Deep in the throes of my grief, angered at a God who didn’t protect my son, I obviously had no desire to mark this day or allow joy to enter into my space, my soul. Yet something unexpected happened as I sought to reject God and His joy.  I received Fb messages and texts that reminded me I am valued and people understand I am hurting. Folks were sensitive to my inability to celebrate, the pain of every days magnified by a special event and still they reached out. People were determined to let me know that I am loved and valued. Much as a skein of yarn looks attractive in color or maybe feels wonderfully soft, it isn’t until the knitter or crocheter begins to work with it, connecting stitches together, that something of real beauty and usefulness emerges.

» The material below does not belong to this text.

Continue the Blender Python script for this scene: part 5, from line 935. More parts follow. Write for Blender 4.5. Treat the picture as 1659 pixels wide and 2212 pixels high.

My friends from near and far sent tiny bits of joy that reinforced this transformation of me that God is seeking. Together they spun a thing of beauty out of my unraveled pieces, they told me what I was refusing to hear from God. I am still heir to the Kingdom, I am built for joy even in my sorrow.

This year more than ever I am deeply touched and so very grateful for all the birthday wishes and messages. You all keep sending out life lines and in spite of myself, I am grasping them. You are doing holy work right now, my friends. And just so you know, joy is YOUR birthright too. Shall we all hold each other tenderly and accept this new day?